From command to collaboration: Evolving leadership for a new workforce
Just as the business landscape has transformed, the leadership required to lead through these shifts must continuously evolve. Leaders need to build business and employee resilience to navigate rapidly changing and critical times. From an employee perspective, the demographics of those forming the organisation play a crucial role in building the company’s future culture.
With senior leadership in many leading organisations from Generation X and earlier, but workforces largely comprising Millennials (including its middle managers) and Gen Z, the need for evolving leadership styles has never been more critical.
Each generation of the workforce is influenced by the circumstances of their times, their experiences, and their lifestyles. The command-and-control leadership styles that worked well earlier will not resonate with the newer generation of the workforce, who seek purposeful work, inspiring peer networks, transparency, and collaborative ideation. Hence, the integration of a multigenerational workforce is crucial, as leadership can then bring diversity of thought into their organisation's products and services for sustainable and accelerated growth.

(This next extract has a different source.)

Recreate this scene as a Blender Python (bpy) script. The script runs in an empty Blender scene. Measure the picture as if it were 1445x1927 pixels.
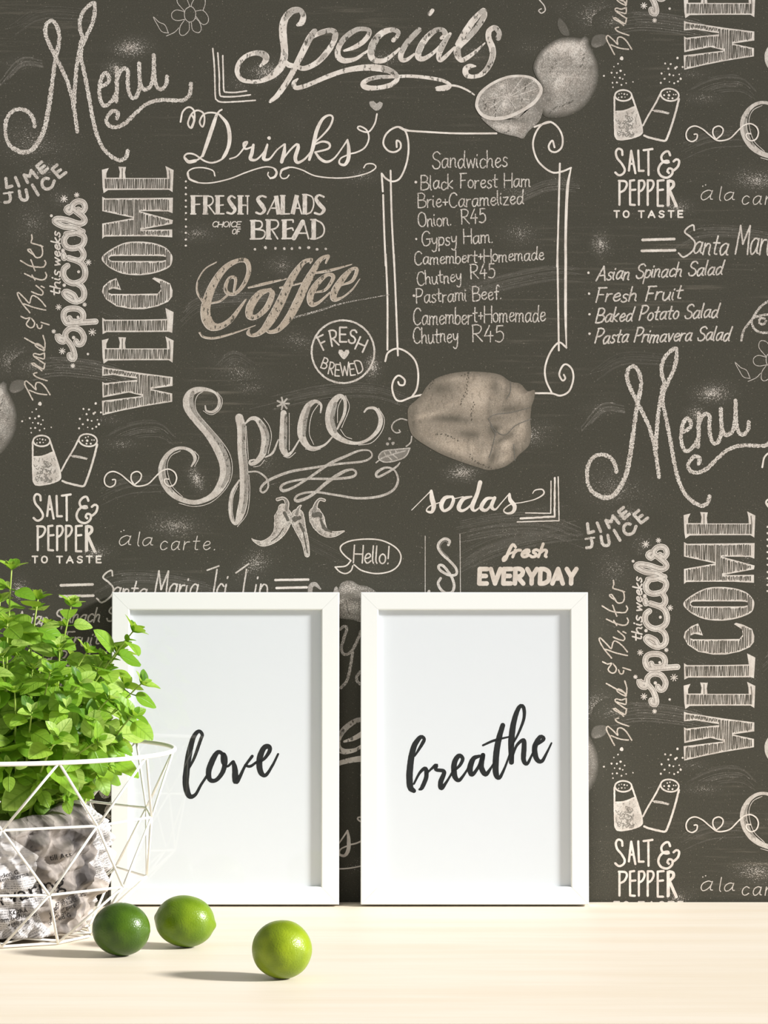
import bpy, bmesh, math, random
from math import sin, cos, pi, radians as R, sqrt, atan2, exp
from mathutils import Vector, Matrix, noise

# ------------------------------------------------------------ camera, light
SC = bpy.context.scene
COL = SC.collection
FPX, CAMD, CAMH = 5700.0, 3.05, 0.3925          # focal length in px, distance to wall, height over table
cd = bpy.data.cameras.new('camera')
cam = bpy.data.objects.new('camera', cd)
COL.objects.link(cam)
cam.location = (0, -CAMD, CAMH)
cam.rotation_euler = (pi/2, 0, 0)
cd.sensor_fit = 'VERTICAL'
cd.sensor_height = 36.0
cd.sensor_width = 36.0*1445/1927
cd.lens = 36.0*FPX/1927
cd.clip_start = 0.05
SC.camera = cam

AZ, EL = R(16), R(26)                            # daylight from the right, a little in front of the wall
sd = bpy.data.lights.new('daylight', 'SUN')
sun = bpy.data.objects.new('daylight', sd)
COL.objects.link(sun)
sun.rotation_euler = Vector((-cos(AZ)*cos(EL), sin(AZ)*cos(EL), -sin(EL))).to_track_quat('-Z', 'Y').to_euler()
sun.location = (2.5, -1, 1.6)
sd.energy = 7.1
sd.angle = R(8)
sd.color = (1.0, 0.985, 0.96)

W = bpy.data.worlds.new('world')
SC.world = W
W.use_nodes = True
W.node_tree.nodes['Background'].inputs[0].default_value = (1.0, 0.99, 0.985, 1)
W.node_tree.nodes['Background'].inputs[1].default_value = 0.41
SC.view_settings.view_transform = 'Standard'
SC.view_settings.look = 'None'
SC.view_settings.exposure = 0.0
SC.view_settings.gamma = 1.0
SC.view_settings.use_curve_mapping = False

# ------------------------------------------------------------ helpers
def srgb(r, g, b):
    f = lambda c: (c/255/12.92) if c/255 <= .04045 else ((c/255+.055)/1.055)**2.4
    return (f(r), f(g), f(b), 1)

def empty(name, loc=(0, 0, 0), label=None, cat=None, group=None):
    o = bpy.data.objects.new(name, None)
    COL.objects.link(o)
    o.location = loc
    o.empty_display_size = .02
    if label: o['label'] = label
    if cat: o['category'] = cat
    if group: o['group'] = group
    return o

def mesh_obj(name, verts, faces, mat, parent=None, smooth=False, loc=None):
    me = bpy.data.meshes.new(name)
    me.from_pydata([tuple(v) for v in verts], [], faces)
    me.update()
    for m in (mat if isinstance(mat, (list, tuple)) else [mat]):
        me.materials.append(m)
    if smooth:
        for p in me.polygons: p.use_smooth = True
    o = bpy.data.objects.new(name, me)
    COL.objects.link(o)
    if parent: o.parent = parent
    if loc: o.location = loc
    return o

def box_vf(x0, x1, y0, y1, z0, z1):
    v = [(x, y, z) for x in (x0, x1) for y in (y0, y1) for z in (z0, z1)]
    f = [(0, 1, 3, 2), (4, 6, 7, 5), (0, 4, 5, 1), (2, 3, 7, 6), (0, 2, 6, 4), (1, 5, 7, 3)]
    return v, f

def tube_vf(pts, rad, n=8, closed=False, caps=True):
    pts = [Vector(p) for p in pts]
    m = len(pts)
    vs, fs = [], []
    up = None
    for i, p in enumerate(pts):
        if closed: t = pts[(i+1) % m]-pts[i-1]
        else: t = pts[min(i+1, m-1)]-pts[max(i-1, 0)]
        t.normalize()
        if up is None:
            up = Vector((0, 0, 1)) if abs(t.z) < .9 else Vector((1, 0, 0))
        a = t.cross(up)
        if a.length < 1e-6: a = t.orthogonal()
        a.normalize()
        b = a.cross(t).normalized()
        up = b
        r = rad[i] if isinstance(rad, (list, tuple)) else rad
        for k in range(n):
            q = 2*pi*k/n
            vs.append(p+(a*cos(q)+b*sin(q))*r)
    for i in range(m if closed else m-1):
        j = (i+1) % m
        for k in range(n):
            l = (k+1) % n
            fs.append((i*n+k, i*n+l, j*n+l, j*n+k))
    if not closed and caps:
        fs.append(tuple(range(n-1, -1, -1)))
        fs.append(tuple((m-1)*n+k for k in range(n)))
    return vs, fs

class NT:
    def __init__(s, name):
        s.m = bpy.data.materials.new(name)
        s.m.use_nodes = True
        s.t = s.m.node_tree
        s.bsdf = s.t.nodes['Principled BSDF']
        s.out = s.t.nodes['Material Output']
    def n(s, typ, **kw):
        nd = s.t.nodes.new(typ)
        for k, v in kw.items(): setattr(nd, k, v)
        return nd
    def put(s, sock, v):
        if isinstance(v, bpy.types.NodeSocket): s.t.links.new(v, sock)
        elif v is not None: sock.default_value = v
    def math(s, op, a, b=None, c=None, clamp=False):
        nd = s.n('ShaderNodeMath', operation=op, use_clamp=clamp)
        for i, v in enumerate((a, b, c)): s.put(nd.inputs[i], v)
        return nd.outputs[0]
    def smooth(s, x, lo, hi, to0=0.0, to1=1.0):
        nd = s.n('ShaderNodeMapRange', interpolation_type='SMOOTHSTEP')
        s.put(nd.inputs['Value'], x)
        nd.inputs['From Min'].default_value = lo
        nd.inputs['From Max'].default_value = hi
        nd.inputs['To Min'].default_value = to0
        nd.inputs['To Max'].default_value = to1
        return nd.outputs['Result']
    def noise(s, vec, scale, detail=2.0, rough=.5):
        nd = s.n('ShaderNodeTexNoise')
        s.put(nd.inputs['Vector'], vec)
        nd.inputs['Scale'].default_value = scale
        nd.inputs['Detail'].default_value = detail
        nd.inputs['Roughness'].default_value = rough
        return nd.outputs['Fac']
    def mapping(s, vec, scale=(1, 1, 1), rot=(0, 0, 0), loc=(0, 0, 0)):
        nd = s.n('ShaderNodeMapping')
        s.put(nd.inputs['Vector'], vec)
        nd.inputs['Scale'].default_value = scale
        nd.inputs['Rotation'].default_value = rot
        nd.inputs['Location'].default_value = loc
        return nd.outputs[0]
    def mix(s, f, a, b):
        nd = s.n('ShaderNodeMix', data_type='RGBA')
        s.put(nd.inputs[0], f); s.put(nd.inputs[6], a); s.put(nd.inputs[7], b)
        return nd.outputs[2]
    def coord(s, which='Object'):
        return s.n('ShaderNodeTexCoord').outputs[which]
    def bump(s, h, strength=.3, dist=.001):
        nd = s.n('ShaderNodeBump')
        s.put(nd.inputs['Height'], h)
        nd.inputs['Strength'].default_value = strength
        nd.inputs['Distance'].default_value = dist
        s.t.links.new(nd.outputs[0], s.bsdf.inputs['Normal'])
    def base(s, col, rough=.5, spec=.5):
        s.put(s.bsdf.inputs['Base Color'], col)
        s.put(s.bsdf.inputs['Roughness'], rough)
        s.bsdf.inputs['Specular IOR Level'].default_value = spec
        return s.m

# ------------------------------------------------------------ materials
def mat_wallpaper():
    s = NT('chalkboard_wallpaper')
    co = s.coord()
    at = s.n('ShaderNodeAttribute', attribute_name='ink')
    sep = s.n('ShaderNodeSeparateColor')
    s.t.links.new(at.outputs['Color'], sep.inputs[0])
    r, g, b = sep.outputs
    fine = s.noise(co, 1000, 2, .65)
    clump = s.noise(co, 420, 1, .5)
    gr = s.math('ADD', s.math('MULTIPLY', fine, .78), s.math('MULTIPLY', clump, .22))
    wear = s.noise(s.mapping(co, (1.4, 1, .7), (0, .5, 0)), 230, 3, .6)
    hole2 = s.math('MULTIPLY', s.smooth(wear, .565, .61), b)
    thr = s.math('SUBTRACT', gr, s.math('SUBTRACT', .70, s.math('MULTIPLY', r, .30)))
    cover = s.math('MULTIPLY', s.smooth(thr, -.02, .035), s.math('ADD', .5, s.math('MULTIPLY', r, .45)))
    mask = s.math('ADD', s.math('MULTIPLY', r, s.math('SUBTRACT', 1.0, g)), s.math('MULTIPLY', cover, g))
    mask = s.math('MULTIPLY', mask, s.math('SUBTRACT', 1.0, hole2, clamp=True))
    soft = s.noise(co, 90, 3, .6)
    mask = s.math('MULTIPLY', mask, s.smooth(soft, .25, .7, .86, 1.0), clamp=True)
    # rubbed chalk dust of the printed board
    patch = s.smooth(s.noise(co, 7, 4, .6), .5, .8)
    speck = s.smooth(s.noise(co, 900, 2, .7), .58, .72)
    strk = s.noise(s.mapping(co, (3, 1, 60), (0, .12, 0)), 4, 4, .6)
    patch2 = s.smooth(s.noise(co, 4.1, 2, .5), .5, .7)
    d = s.math('MULTIPLY', s.math('MULTIPLY', patch, speck), .42)
    d2 = s.math('MULTIPLY', s.math('MULTIPLY', s.smooth(strk, .52, .74), patch2), .16)
    d3 = s.math('MULTIPLY', s.smooth(s.noise(co, 650, 1, .5), .66, .78), .34)
    dust = s.math('ADD', s.math('ADD', d, d2), d3)
    board = s.mix(s.smooth(fine, .3, .7), srgb(66, 64, 56), srgb(77, 75, 66))
    board = s.mix(dust, board, srgb(190, 178, 162))
    chalk = s.mix(s.smooth(soft, .3, .7), srgb(224, 213, 203), srgb(238, 230, 221))
    chalk = s.mix(at.outputs['Alpha'], srgb(200, 180, 157), chalk)
    col = s.mix(mask, board, chalk)
    s.bump(s.noise(co, 500, 2, .5), .06, .0006)
    return s.base(col, .85, .15)

def plain(name, col, rough=.5, spec=.5):
    return NT(name).base(col, rough, spec)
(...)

We are living in an age of high-speed, freely available information, hyper-personalisation, and a significant focus on inclusion and sustainability in our personal lives. This makes it imperative that workplaces reflect the same values. This calls for leaders to understand what their employees care about and are motivated by—and evolve their leadership styles accordingly.
Millennials and Gen Z value involvement
Millennials and Gen Z value being involved in the decision-making process and in developing solutions. They seek opportunities to share their ideas and want to understand the rationale behind decisions that impact their work. Therefore, leadership styles need to evolve to be more participative. This can be achieved by actively creating forums where diverse thoughts are encouraged and captured, along with accountability to share the progress and outcomes.
Hybrid work needs new communication modes
In hybrid work environments, communication modes need to transition to new ways of collaborating internally, with continuous listening to enable real-time iteration and improvement. Organisations must empower their managers by investing in the right tools and resources so they, in turn, can provide a personalised experience in terms of team engagement, career development needs, and acting as culture carriers.
Purpose-driven leadership matters
Millennials and Gen Z also want to be associated with organisations that have a strong mission and value the opportunity to contribute to the broader community. Leadership styles must evolve to be more transformative. Leaders need to respond swiftly to external changes and communicate effectively. It is also their responsibility to integrate mental health support and awareness into resilience-building initiatives.
Empowerment builds ownership
By allowing teams the independence and empowerment to define and drive their work, leaders create a powerful sense of meaning and instil ownership and pride.
When leadership styles evolve to be participative and transformational, they can create the multiplier effect needed to build thriving and successful workplaces, organisations, and ecosystems.